Phase Energy bought the assets and launched TwoZero Classic as a fresh product for new customers. The original backers who lost money the first time around appear nowhere in the new plan. No compensation scheme. No acknowledgment. Just silence.

The original founders did surface after the bankruptcy to promise ongoing support for existing owners who had already received vehicles. They claimed to hold the full IP and design rights. But for the thousands who paid and got nothing, those promises landed like an empty apology.

The crowdfunding campaign describes TwoZero Classic as “built on the legacy of former Podbike.” That’s one way to put it.

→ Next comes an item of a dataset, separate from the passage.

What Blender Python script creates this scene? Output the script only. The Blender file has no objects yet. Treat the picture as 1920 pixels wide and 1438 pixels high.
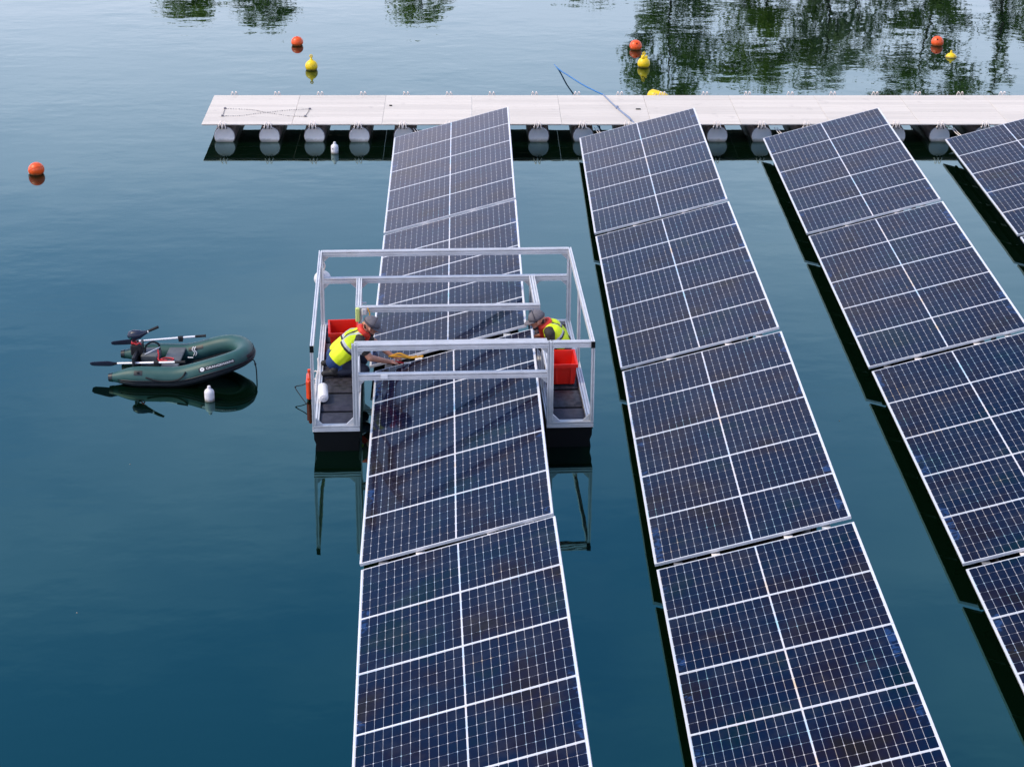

Crowdfunding is always a risk. Backing a startup is always a risk. But backing a relaunched version of something that already left thousands of people out of pocket demands a level of scrutiny that goes well beyond reading a spec sheet. Go in with your eyes fully open or don’t go in at all.

Should You Back It?

Only you can answer that. But here’s what the evidence actually says.

The vehicle is real, proven, and genuinely useful for a specific kind of urban rider. The technology works. The concept is sound. Phase Energy’s plans for 15 new models suggest genuine long-term ambition rather than a quick exit after collecting crowdfunding money.

But the history is impossible to ignore. Thousands of people backed this before and lost. The new owners have inherited both the vehicle and the trust deficit that came with it. Rebuilding that trust requires more than a new name and a crowdfunding page.

If you’re comfortable with the risk and excited by what the TwoZero Classic genuinely offers, it delivers something no other vehicle on the market currently matches.

If you’re not, wait. See whether Phase Energy delivers on its promises to this round of backers before committing your own money to the next chapter of this story.

The vehicle won’t quit. That much is clear. Whether the company behind it has finally earned the trust to match its ambition is the question that only time and 180 deliveries will answer.